Chapter LVI.
Fraudulent Sales; Assignments; Gifts, &c.
§1. The title to property is sometimes transferred with fraudulent intent. A debtor, to place his property beyond the reach of his creditors, sells or assigns it to others by way of mortgage, under the false pretense of securing the payment of a debt; the property to remain in the possession and use of the assignor.
§2. Any agreement which operates as a fraud upon third persons, is void. It is a rule of common law, that all deeds of gift, and all transfers of goods and chattels made by any person to secure them for his future use, shall be void as against creditors; and that if property assigned or sold remains with the seller or assignor, the transaction is to be presumed fraudulent. But whether such conveyance of goods is only prima facie (at first view) evidence of fraud, which the vendee or assignee may rebut by proving the sale or assignment to have been made honestly and in good faith; or whether the transaction is fraudulent in point of law, and void, is a question upon which the decisions of the courts in England as well as those in this country differ, and which, therefore, may be considered as not conclusively settled.
§3. Some have made a distinction between bills of sale and assignments that are absolute and those that are conditional. The supreme court of the United States has affirmed the doctrine that an absolute and unconditional bill of sale or conveyance, when the property is retained in possession, is of itself conclusive evidence of fraud; in other words, it is presumed to be fraud in point of law, whatever it may be in fact. It has been held by the same court, that a conveyance with a condition that the property is to remain with the vendor until the condition shall be performed, or a conveyance in the nature of a mortgage or security, expressing an agreement between the parties, that the mortgager shall retain possession, is valid.

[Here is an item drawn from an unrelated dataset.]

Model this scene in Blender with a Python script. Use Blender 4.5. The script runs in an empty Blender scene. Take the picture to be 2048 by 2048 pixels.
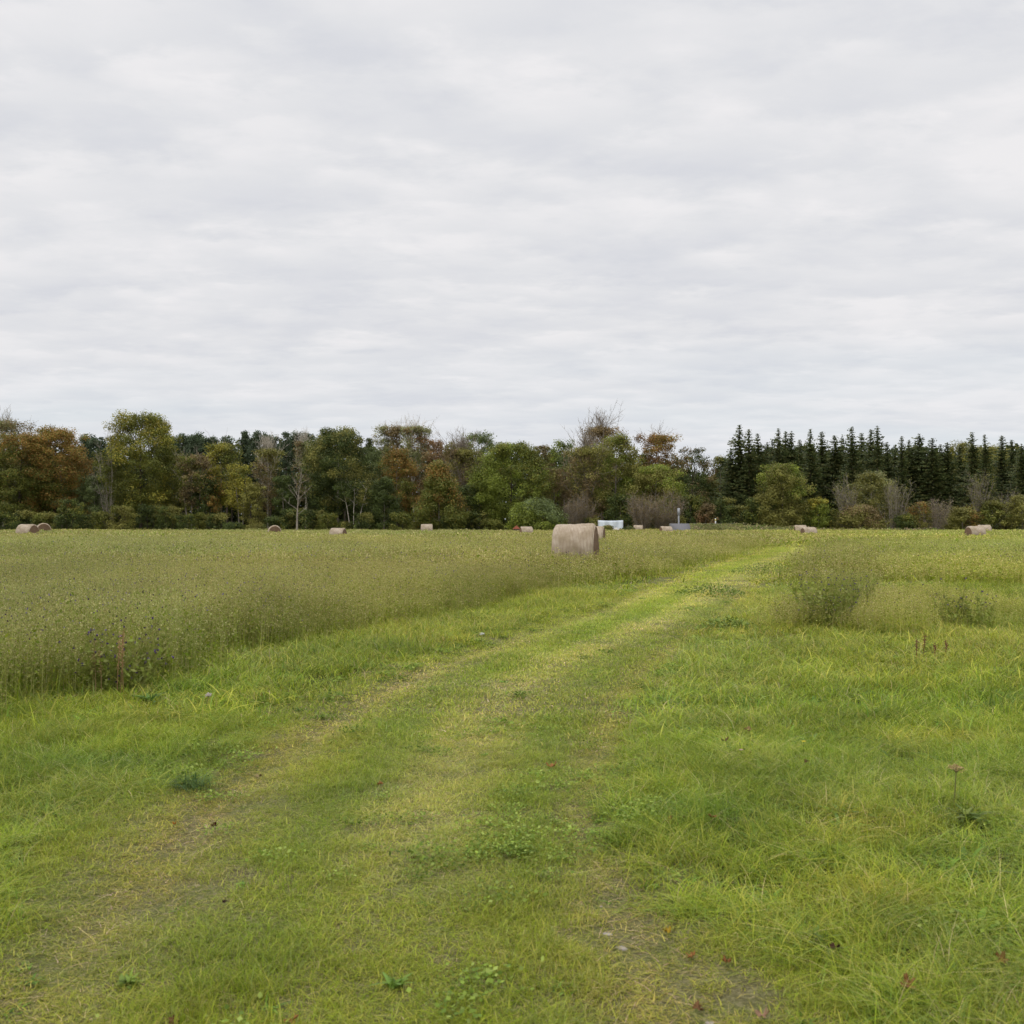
import bpy, math, random
import numpy as np
from mathutils import Vector
PI = math.pi
rng = np.random.default_rng(11)
random.seed(11)
sc = bpy.context.scene
COL = sc.collection
F, YH, CX, EYE = 2200.0, 1042.0, 1024.0, 1.65

# ------------------------------------------------------------------ helpers
def tag(o, label=None, cat=None, group=None, kind=None):
    if label: o['label'] = label
    if cat: o['category'] = cat
    if group: o['group'] = group
    if kind: o['kind'] = kind
    return o

def quads_mesh(name, V, Q, C=None, mat=None, smooth=False):
    V = np.asarray(V, dtype=np.float32); Q = np.asarray(Q, dtype=np.int32)
    me = bpy.data.meshes.new(name)
    me.vertices.add(len(V)); me.vertices.foreach_set('co', V.ravel())
    me.loops.add(len(Q) * 4); me.loops.foreach_set('vertex_index', Q.ravel())
    me.polygons.add(len(Q)); me.polygons.foreach_set('loop_start', np.arange(len(Q), dtype=np.int32) * 4)
    me.update(calc_edges=True)
    if smooth: me.polygons.foreach_set('use_smooth', np.ones(len(Q), dtype=bool))
    if C is not None:
        a = me.attributes.new('col', 'FLOAT_COLOR', 'POINT')
        C = np.asarray(C, dtype=np.float32)
        if C.shape[1] == 3: C = np.concatenate([C, np.ones((len(C), 1), np.float32)], 1)
        a.data.foreach_set('color', C.ravel())
    if mat: me.materials.append(mat)
    return me

def link(name, me, parent=None, loc=(0, 0, 0), rz=0):
    o = bpy.data.objects.new(name, me); COL.objects.link(o)
    o.location = loc; o.rotation_euler = (0, 0, rz)
    if parent: o.parent = parent
    return o

def empty(name, loc, rz=0):
    o = bpy.data.objects.new(name, None); COL.objects.link(o)
    o.location = loc; o.rotation_euler = (0, 0, rz); o.empty_display_size = .2
    return o

class Geo:
    """collects quads with a colour per vertex"""
    def __init__(s): s.V = []; s.Q = []; s.C = []; s.n = 0
    def add(s, V, Q, C):
        V = np.asarray(V, float).reshape(-1, 3); Q = np.asarray(Q).reshape(-1, 4)
        C = np.asarray(C, float)
        if C.ndim == 1: C = np.tile(C, (len(V), 1))
        s.V.append(V); s.Q.append(Q + s.n); s.C.append(C); s.n += len(V)
    def tube(s, P, R, col, sides=5, cap=True):
        P = np.asarray(P, float); n = len(P)
        T = np.gradient(P, axis=0); T /= np.linalg.norm(T, axis=1)[:, None] + 1e-9
        up = np.where(np.abs(T[:, 2:3]) > .9, np.array([[1., 0, 0]]), np.array([[0, 0, 1.]]))
        A = np.cross(T, up); A /= np.linalg.norm(A, axis=1)[:, None] + 1e-9
        B = np.cross(T, A)
        an = np.arange(sides) * 2 * PI / sides
        R = np.asarray(R, float)
        V = P[:, None] + R[:, None, None] * (np.cos(an)[None, :, None] * A[:, None] + np.sin(an)[None, :, None] * B[:, None])
        V = V.reshape(-1, 3)
        i = np.arange(n - 1)[:, None] * sides; j = np.arange(sides)[None]; k = (j + 1) % sides
        Q = np.stack([i + j, i + k, i + sides + k, i + sides + j], -1).reshape(-1, 4)
        s.add(V, Q, col)
    def cards(s, P, size, col, N=None, aspect=1.0):
        """leaf quads: P centres, size per leaf, N normals (random when None)"""
        n = len(P)
        if N is None: N = rng.normal(size=(n, 3))
        N = N / (np.linalg.norm(N, axis=1)[:, None] + 1e-9)
        r = rng.normal(size=(n, 3)); U = np.cross(N, r); U /= np.linalg.norm(U, axis=1)[:, None] + 1e-9
        W = np.cross(N, U)
        sz = (np.asarray(size) * np.ones(n))[:, None]
        a = U * sz * .5 * aspect; b = W * sz * .5
        V = np.stack([P - a, P - b * .8, P + a, P + b * .8], 1).reshape(-1, 3)
        Q = np.arange(n * 4).reshape(-1, 4)
        s.add(V, Q, np.repeat(np.asarray(col) * np.ones((n, 3)), 4, 0))
    def mesh(s, name, mat, smooth=False):
        return quads_mesh(name, np.concatenate(s.V), np.concatenate(s.Q), np.concatenate(s.C), mat, smooth)

_perm = np.random.default_rng(5).random((256, 256))
def vnoise(x, y):
    x = np.asarray(x, float); y = np.asarray(y, float)
    xi = np.floor(x).astype(int); yi = np.floor(y).astype(int); fx = x - xi; fy = y - yi
    fx = fx * fx * (3 - 2 * fx); fy = fy * fy * (3 - 2 * fy)
    a = _perm[xi & 255, yi & 255]; b = _perm[(xi + 1) & 255, yi & 255]
    c = _perm[xi & 255, (yi + 1) & 255]; d = _perm[(xi + 1) & 255, (yi + 1) & 255]
    return (a * (1 - fx) + b * fx) * (1 - fy) + (c * (1 - fx) + d * fx) * fy
def fbm(x, y, o=3, seed=0):
    s = 0; a = .5; t = 0
    for k in range(o):
        s = s + a * vnoise(x * 2 ** k + 17.3 * k + seed * 7.7, y * 2 ** k + 9.1 * k + seed * 3.3); t += a; a *= .5
    return s / t
def sstep(a, b, x):
    t = np.clip((np.asarray(x, float) - a) / (b - a), 0, 1); return t * t * (3 - 2 * t)

# ------------------------------------------------------------------ lie of the land
_cy = np.array([-8, 0, 3.6, 4.8, 6.5, 9, 13, 20, 27, 34, 45, 55, 66, 76, 86, 96, 108, 125, 160.])
_cx = np.array([-.2, -.45, -.6, -.62, -.70, -.42, .38, 2.75, 4.6, 6.65, 9.85, 13.2, 16.5, 18.6, 20.1, 21.0, 21.6, 22.0, 22.4])
_ty = np.linspace(-8, 160, 1700); _tx = np.interp(_ty, _cy, _cx)
_k = np.hanning(41); _k /= _k.sum(); _txs = np.convolve(np.pad(_tx, 20, mode='edge'), _k, 'valid')
_sl = np.gradient(_txs, _ty)
def track_u(x, y):
    c = np.interp(y, _ty, _txs); s = np.interp(y, _ty, _sl)
    return (x - c) / np.sqrt(1 + s * s)

# name, centre px, top py, length px of the body, yaw (deg, + turns the right-hand end to the camera), radius
BALES = [
 (55, 1049, 35, 14, .68), (87, 1046.5, 30, 62, .70), (549, 1051, 31, 74, .70), (676, 1056.5, 31, 12, .66),
 (853.5, 1048.5, 24, -4, .66), (1052.5, 1053.5, 26, -13, .66), (1151, 1049, 92, 11, .76), (1187, 1053, 47, 12, .68),
 (1276.5, 1050.5, 20, 10, .66), (1332, 1053, 24, -12, .66), (1601, 1050.5, 24, 8, .66), (1617.5, 1054.5, 28, -8, .68),
 (1950, 1052.5, 32, -8, .68), (1968, 1050, 26, 10, .66)]
def base_T(x, y):
    x = np.asarray(x, float); y = np.asarray(y, float)
    h = np.interp(y, [-10, 0, 12, 30, 55, 100, 150, 260, 1200], [0, 0, .0, .05, -.02, -.26, -.30, -.2, -.2]) + .24 * np.exp(-(((x - 20) / 7) ** 2 + ((y - 92) / 26) ** 2))
    return h + (fbm(x * .25, y * .25, 3, 2) - .5) * .10 * sstep(0, 8, y) + (fbm(x * .045, y * .03, 2, 4) - .5) * .25 * sstep(30, 70, y)
bale_pos = []
for (px, py, w, yaw, R) in BALES:
    a = math.radians(abs(yaw)); wid = (1.22 * math.cos(a) + 2 * R * math.sin(a) * (.55 if abs(yaw) < 40 else 1))
    if px == 87: wid = 1.55
    D = F * wid / w
    X = (px - CX) / F * D; zt = EYE - (py - YH) / F * D
    bale_pos.append((X, D, zt - 2 * R + .02, math.radians(yaw), R))
def T(x, y):
    x = np.asarray(x, float); y = np.asarray(y, float)
    h = base_T(x, y)
    num = 0; den = 0
    for (bx, by, bz, _, _) in bale_pos:
        w = np.exp(-(((x - bx) / 5) ** 2 + ((y - by) / 9) ** 2))
        num = num + w * (bz - base_T(bx, by)); den = den + w
    h = h + num / np.maximum(den, 1)
    u = track_u(x, y)
    f = 1 - sstep(60, 95, y)
    rut = np.exp(-((np.abs(u) - 1.1) / .2) ** 2) * .045 + np.exp(-(u / 1.9) ** 4) * .03
    return h - rut * f
def Tf(x, y): return float(T(np.array([x]), np.array([y]))[0])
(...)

§4. In some states, the doctrine established by the courts is, that a continuance of possession is only prima facie evidence of fraud; in which case the mortgagee or assignee is allowed to show by proof, that the conveyance was made in good faith and for a valuable consideration. In other states, the strict rule prevails, that, without a change of possession, the transaction is fraudulent in law; in which case the assignee, or person claiming the property under the assignment, is not permitted to show that, in point of fact, the transaction was bona fide, (in good faith.)
§5. The rule that holds every conveyance to be fraudulent unless the property immediately changes hands, often operates to inconvenience and even injury of honest debtors. A debtor may be obliged to part with property, however convenient or needful its present use may be to him, when, but for this stringent rule of law, he might borrow the money to pay a debt, or procure a postponement of payment, and retain the use of the property pledged.
§6. In many of the states, this perplexing question has been settled by statute. In the state of New-York, the law expressly declares, that a sale or an assignment without immediate delivery and a change of possession, shall be presumed to be fraudulent and void as against creditors, unless the party claiming the property under the assignment shall make it appear that the same was made in good faith, and without any attempt to defraud. Laws more or less similar to this, and securing to the assignor the use of the mortgaged property, are believed to exist in a majority of the states. The instruments conveying the property are usually called chattel mortgages, and are required to be recorded as deeds; in New-York, and perhaps a few other states, only filed in the town or county clerk's office.
§7. In the sale of personal property, though there should be a judgment against the vendor, and the purchaser should have notice of it, that fact would not of itself render the sale fraudulent. But if the purchaser, knowing of the judgment, purchases with the view or purpose to defeat the creditor's execution, the transaction is fraudulent. The question of fraud depends upon the motive.
§8. Assignments are sometimes made by debtors for the benefit of their creditors. A person deeply indebted, or in embarrassed circumstances, assigns his property, in trust, to one or more persons, who are to dispose of it, and to apply the avails to the payment of his creditors, or a part of them; for the law does not forbid a debtor's giving a preference to one or more creditors over others, provided the assignment is for a sufficient consideration. A debtor may directly assign or transfer all his property to a single creditor, and the assignment be valid; but if the value of the property is manifestly excessive, and disproportionate to the debt which it is intended to cover, the other creditors have a right to the surplus.
§9. When an embarrassed debtor agrees to pay his creditors a certain proportion of their claims in consideration of a discharge of their demands, if he privately agrees to give a better or further security to one than to others, the contract is void; because the condition upon which they agree to discharge the debtor is, that they shall share equally.
§10. A gift, or conveyance founded merely upon a consideration of affection, or blood, or consanguinity, may be set aside by creditors, if the grantor was in embarrassed circumstances when he made it; for a man is bound, both legally and morally, to pay his debts before giving away his property. But if he is indebted to only a small amount in proportion to the value of his property, and wholly unembarrassed, the gift is not rendered voidable by his indebtedness, even though he should afterwards become insolvent.